Chakraborty, S., & Nath, S. K. (2026). Macroeconomic Determinants and the Necessity-Opportunity Divide in India’s Entrepreneurial Ecosystem. South India Journal of Social Sciences, 24(1), 30-34. https://doi.org/10.62656/

Abstract

Entrepreneurship is a driver of economic transformation, yet in developing economies like India, its growth remains divided between necessity- and opportunity-driven motives. This study quantitatively examines whether India’s entrepreneurship growth is primarily shaped by necessity or opportunity, and how different macroeconomic determinants influence this dynamic. A multivariate time-series regression analysis is carried out by using secondary data from 2013 to 2023. Findings reveal that necessity-driven entrepreneurship and trade openness exert a significant positive impact on the growth of entrepreneurship, while economic distress, proxied by the misery index, exhibits a dampening effect. The dominance of necessity-driven entrepreneurship persists in India due to labour market rigidities, weak social safety nets, and limited formal employment avenues that push individuals into self-employment out of compulsion rather than choice, especially during economic downturns.
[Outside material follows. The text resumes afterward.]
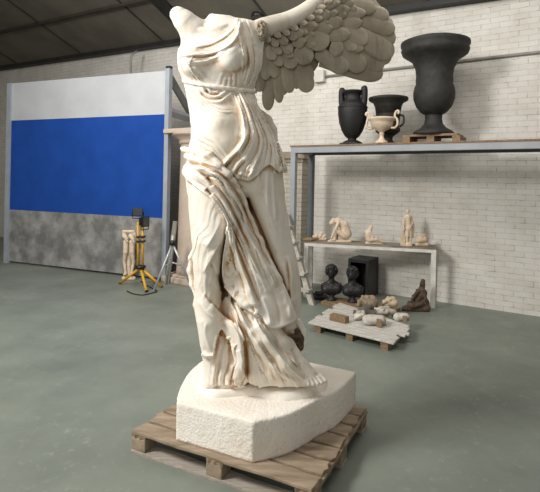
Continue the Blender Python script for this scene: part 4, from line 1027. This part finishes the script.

By drawing on global best practices like South Korea’s ‘Credit Guarantee Agency,’ the study finally underscores the need to integrate entrepreneurship promotion within employment and skill development strategies to strengthen credit guarantee mechanisms for enterprises, enhance access to finance, and align trade-orientated policies like ‘Make in India’ with export-linked incentives, so that the country can transition from necessity-driven ventures into a more resilient, innovation-driven entrepreneurial ecosystem.